Producers: David Ellison, Dana Goldberg, Don Granger, Jaron Varsano, Gal Gadot, Bonnie Curtis and Julie Lynn Director: Tom Harper Screenplay: Greg Rucka and Allison Schroeder Cast: Gal Gadot, Jamie Dornan, Alia Bhatt, Sophie Okonedo, Matthias Schweighöfer, Paul Ready, Jing Lusi, Archie Madekwe, Enzo Cilenti, BD Wong, Mark Ivanir, Jon Kortajarena and Glenn Close Distributor: Netflix
Grade: C-
A bombastic action thriller that feels like a patchwork of bits and pieces recycled from other, better movies, “Heart of Stone” even fails in the attempt at a clever title. The Stone is Rachel (Gal Gadot), an MI6 operative; the Entity (sorry, the Heart) is the plot’s MacGuffin, a quantum computer so powerful that it can hack into any device and control, or destroy, the world. Fortunately it’s being employed to save it from harm instead by the Charter, an organization that uses the thingamabob, a contraption that looks rather like a chandelier and is stored in some sort of high-flying dirigible called The Locker, to handle potentially devastating threats to global well-being that ordinary national intelligence services can’t, or won’t, address. Though an agent of British intelligence, Rachel secretly works for the Charter too.
As the movie opens, Rachel is part of an MI6 operation that has lured reclusive arms dealer Mulvaney (Enzo Cilenti) from his lair to participate in a gambling tournament at a casino in the Alps, where the team of do-gooders intends to nab him: field agents Parker (Jamie Dorman) and Yang (Jing Lusi) are supposed to inject him with a drug that will mimic a heart attack, and they’ll hustle him off. A snafu in the plan forces Rachel to leave her usual safe post in the surveillance van she shares with her partner Bailey (Paul Ready) and go into the casino to save the day. Despite her best efforts, the mission still misfires because of the intervention of mysterious young super-hacker Keya Dhawan (Alia Bhatt), and trying to escape in a cable car Mulvaney takes a cyanide pill while fighting with Parker.
Rachel then calls on her Charter connection to get information from Jack of Hearts (Matthias Schweighöfer), the tech genius who reads The Heart’s predictions off a holographic board, that help her take out Mulvaney’s security detail, saving Parker from them. Her rashness cause some discomfort back at Charter headquarters, where four former intelligence masters known as the four Kings—of Hearts (Sophie Okonedo), Spades (Mark Ivanir), Clubs (BD Wong) and Diamonds (Glenn Close)—collectively control The Heart (with the King of Hearts, also called Nomad, in charge of field operations).
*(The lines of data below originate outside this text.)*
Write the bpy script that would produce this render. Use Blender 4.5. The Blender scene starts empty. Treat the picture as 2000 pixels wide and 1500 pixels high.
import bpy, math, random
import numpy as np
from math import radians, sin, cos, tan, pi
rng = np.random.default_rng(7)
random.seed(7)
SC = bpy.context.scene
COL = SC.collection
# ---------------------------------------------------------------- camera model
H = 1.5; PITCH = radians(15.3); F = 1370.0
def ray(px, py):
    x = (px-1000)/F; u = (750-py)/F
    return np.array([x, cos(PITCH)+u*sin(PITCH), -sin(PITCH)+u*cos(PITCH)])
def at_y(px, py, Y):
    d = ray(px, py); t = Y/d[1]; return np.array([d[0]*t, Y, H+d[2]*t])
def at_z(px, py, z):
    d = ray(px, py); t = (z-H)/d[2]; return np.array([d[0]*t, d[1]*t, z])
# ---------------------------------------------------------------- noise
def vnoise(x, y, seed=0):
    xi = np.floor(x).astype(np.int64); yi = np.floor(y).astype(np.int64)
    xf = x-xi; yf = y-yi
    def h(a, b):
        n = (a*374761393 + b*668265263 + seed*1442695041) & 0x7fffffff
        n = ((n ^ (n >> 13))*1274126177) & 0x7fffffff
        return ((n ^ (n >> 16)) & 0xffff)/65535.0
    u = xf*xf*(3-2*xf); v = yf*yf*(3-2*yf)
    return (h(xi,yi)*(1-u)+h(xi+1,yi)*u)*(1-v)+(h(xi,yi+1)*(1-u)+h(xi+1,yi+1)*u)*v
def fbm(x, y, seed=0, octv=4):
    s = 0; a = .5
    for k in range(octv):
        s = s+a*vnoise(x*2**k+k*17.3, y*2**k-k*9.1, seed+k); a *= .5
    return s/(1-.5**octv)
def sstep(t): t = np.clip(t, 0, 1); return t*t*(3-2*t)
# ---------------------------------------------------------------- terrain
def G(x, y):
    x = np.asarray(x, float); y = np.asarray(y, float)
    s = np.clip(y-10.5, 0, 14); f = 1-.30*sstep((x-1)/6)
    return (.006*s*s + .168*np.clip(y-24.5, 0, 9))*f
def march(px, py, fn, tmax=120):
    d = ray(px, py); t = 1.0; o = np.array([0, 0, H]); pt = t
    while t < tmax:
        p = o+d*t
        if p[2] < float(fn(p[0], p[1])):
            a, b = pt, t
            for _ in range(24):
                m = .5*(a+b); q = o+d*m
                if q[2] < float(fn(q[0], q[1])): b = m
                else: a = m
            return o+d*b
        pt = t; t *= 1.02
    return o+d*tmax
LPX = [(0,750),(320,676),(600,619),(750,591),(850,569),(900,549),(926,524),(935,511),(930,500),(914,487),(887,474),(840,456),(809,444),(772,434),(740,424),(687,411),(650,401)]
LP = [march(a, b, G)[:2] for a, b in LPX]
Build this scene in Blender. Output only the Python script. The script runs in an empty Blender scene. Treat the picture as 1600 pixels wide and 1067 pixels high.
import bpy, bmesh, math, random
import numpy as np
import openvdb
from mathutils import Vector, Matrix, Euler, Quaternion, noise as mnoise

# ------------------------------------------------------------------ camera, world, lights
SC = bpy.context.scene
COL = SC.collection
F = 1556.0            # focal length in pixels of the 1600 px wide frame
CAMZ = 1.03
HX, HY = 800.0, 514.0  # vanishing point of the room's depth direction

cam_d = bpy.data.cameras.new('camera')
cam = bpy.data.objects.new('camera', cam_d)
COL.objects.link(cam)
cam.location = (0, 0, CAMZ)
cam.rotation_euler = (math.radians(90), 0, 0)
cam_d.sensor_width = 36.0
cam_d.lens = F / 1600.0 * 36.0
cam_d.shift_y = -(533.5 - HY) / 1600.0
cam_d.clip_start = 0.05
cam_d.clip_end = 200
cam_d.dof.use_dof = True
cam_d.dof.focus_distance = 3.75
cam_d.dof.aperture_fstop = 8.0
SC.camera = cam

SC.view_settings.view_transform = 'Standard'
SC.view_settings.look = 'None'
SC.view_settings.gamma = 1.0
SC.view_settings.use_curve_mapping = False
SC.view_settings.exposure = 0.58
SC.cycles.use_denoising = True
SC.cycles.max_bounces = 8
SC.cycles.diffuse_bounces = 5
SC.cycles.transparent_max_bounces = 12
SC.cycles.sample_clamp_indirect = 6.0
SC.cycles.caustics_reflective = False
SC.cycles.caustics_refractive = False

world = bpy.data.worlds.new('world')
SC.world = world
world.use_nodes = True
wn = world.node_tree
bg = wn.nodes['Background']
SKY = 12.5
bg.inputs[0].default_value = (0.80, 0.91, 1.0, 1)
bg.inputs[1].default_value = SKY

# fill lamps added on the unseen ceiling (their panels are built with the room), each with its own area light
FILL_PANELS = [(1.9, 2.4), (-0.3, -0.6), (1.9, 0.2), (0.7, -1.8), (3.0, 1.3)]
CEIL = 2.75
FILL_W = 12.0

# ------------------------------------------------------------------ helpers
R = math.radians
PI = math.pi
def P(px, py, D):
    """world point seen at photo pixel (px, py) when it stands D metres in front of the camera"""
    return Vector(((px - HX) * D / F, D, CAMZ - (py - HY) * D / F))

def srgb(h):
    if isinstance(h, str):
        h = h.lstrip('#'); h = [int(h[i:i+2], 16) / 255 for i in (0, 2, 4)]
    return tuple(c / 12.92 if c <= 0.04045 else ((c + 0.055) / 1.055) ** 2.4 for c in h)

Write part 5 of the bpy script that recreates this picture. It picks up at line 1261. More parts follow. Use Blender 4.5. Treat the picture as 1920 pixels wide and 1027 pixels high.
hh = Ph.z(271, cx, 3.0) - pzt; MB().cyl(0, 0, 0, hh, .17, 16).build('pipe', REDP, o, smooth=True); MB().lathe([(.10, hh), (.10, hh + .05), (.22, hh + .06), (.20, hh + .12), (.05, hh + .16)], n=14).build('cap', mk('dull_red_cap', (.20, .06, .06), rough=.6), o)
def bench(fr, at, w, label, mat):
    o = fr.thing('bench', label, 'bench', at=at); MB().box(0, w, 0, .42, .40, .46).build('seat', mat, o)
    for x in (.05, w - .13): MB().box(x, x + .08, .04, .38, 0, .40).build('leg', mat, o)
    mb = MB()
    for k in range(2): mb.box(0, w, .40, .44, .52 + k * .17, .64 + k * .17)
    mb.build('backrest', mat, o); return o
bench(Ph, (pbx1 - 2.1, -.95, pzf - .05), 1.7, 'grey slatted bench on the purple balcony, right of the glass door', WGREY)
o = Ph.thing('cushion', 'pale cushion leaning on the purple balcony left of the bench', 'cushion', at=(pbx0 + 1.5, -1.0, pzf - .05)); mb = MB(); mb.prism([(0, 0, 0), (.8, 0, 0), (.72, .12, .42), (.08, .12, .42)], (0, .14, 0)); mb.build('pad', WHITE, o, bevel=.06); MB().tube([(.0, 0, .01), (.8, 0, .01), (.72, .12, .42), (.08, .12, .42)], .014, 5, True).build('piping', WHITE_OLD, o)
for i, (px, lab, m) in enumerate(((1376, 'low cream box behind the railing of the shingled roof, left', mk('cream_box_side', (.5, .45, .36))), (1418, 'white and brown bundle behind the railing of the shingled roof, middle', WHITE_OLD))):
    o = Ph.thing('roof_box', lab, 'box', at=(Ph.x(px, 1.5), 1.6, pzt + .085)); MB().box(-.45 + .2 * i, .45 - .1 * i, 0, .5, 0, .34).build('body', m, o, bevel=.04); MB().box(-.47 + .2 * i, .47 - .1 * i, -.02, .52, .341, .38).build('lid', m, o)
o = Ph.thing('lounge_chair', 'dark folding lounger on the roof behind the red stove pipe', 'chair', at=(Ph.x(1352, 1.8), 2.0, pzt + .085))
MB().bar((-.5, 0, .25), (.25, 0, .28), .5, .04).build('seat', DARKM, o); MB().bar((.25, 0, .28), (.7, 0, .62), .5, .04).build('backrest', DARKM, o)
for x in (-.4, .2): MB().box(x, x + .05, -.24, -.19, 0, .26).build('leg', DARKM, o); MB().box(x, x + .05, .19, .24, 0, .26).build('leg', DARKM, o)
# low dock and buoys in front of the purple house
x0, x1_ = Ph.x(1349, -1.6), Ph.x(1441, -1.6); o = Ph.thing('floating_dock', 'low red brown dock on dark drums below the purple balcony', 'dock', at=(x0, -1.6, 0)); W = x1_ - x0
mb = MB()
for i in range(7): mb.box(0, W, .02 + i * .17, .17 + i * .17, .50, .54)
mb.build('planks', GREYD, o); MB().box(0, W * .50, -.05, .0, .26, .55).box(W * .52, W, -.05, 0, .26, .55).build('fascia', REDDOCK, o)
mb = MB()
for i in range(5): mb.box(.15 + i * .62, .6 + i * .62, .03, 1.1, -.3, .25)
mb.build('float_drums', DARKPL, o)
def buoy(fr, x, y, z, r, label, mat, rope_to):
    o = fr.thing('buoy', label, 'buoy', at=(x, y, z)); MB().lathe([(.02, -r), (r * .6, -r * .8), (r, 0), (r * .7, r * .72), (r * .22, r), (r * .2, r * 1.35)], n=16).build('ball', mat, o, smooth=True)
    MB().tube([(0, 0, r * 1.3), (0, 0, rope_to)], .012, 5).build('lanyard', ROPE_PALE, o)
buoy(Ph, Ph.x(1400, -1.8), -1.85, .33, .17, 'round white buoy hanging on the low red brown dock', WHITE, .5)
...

Meanwhile at MI6 headquarters, Stone and her team track Dhawan to Portugal and are sent to capture her there. But disaster strikes. The team finds itself in the crosshairs of a squad of assassins led by a glaring baddie called The Blond (Jon Kortajarena), and after a tortuous chase through the streets of Lisbon, Stone is forced to confess her role in Charter to her comrades. Unfortunately, one of them turns out to be a traitor who, in partnership with Keya, intends to use Rachel as an unwitting tool to hack into Charter’s operating system and gain control over The Heart for nefarious purposes. The motive? Revenge.
The rest of the movie offers further succession of globe-trotting set-pieces—a fight aboard The Locker (with characters running atop it, rather than the customary train), a harrowing parachute dive into the African desert, a hiatus for recovery, a final confrontation at a research laboratory in Iceland, where The Heart can be maintained in the ultra-freezing temperatures such computers require. By the close explosions and gunfire have carried off many, but the villain is foiled, Keya has been rescued from the dark side, and the world is saved to continue its day-to-day wars and massacres.
If you’re not offended by the obvious dependence on CGI (courtesy of the visual effects team headed by Mark Breakspear) in the action sequences, “Heart of Stone” is a competent, professional piece of work from the technical standpoint. Charles Wood’s production design, George Steel’s cinematography and Mark Eckersley’s editing are all more than adequate, and Steven Price’s score does what it’s supposed to do, though it’s nothing special.
The same could be said of the picture as a whole. It does, however, offer ample proof that Gadot can handle action heroine duties with aplomb, even without Wonder Woman’s magic belt. Otherwise her performance is adequate but little more. The rest of the cast tend to overdo, as is common in this sort of material, with Dornan the worst offender.
The movie ends with a coda suggesting that sequels might be in the offing. Any such franchise would be a boon for Netflix. For the rest of us, not so much.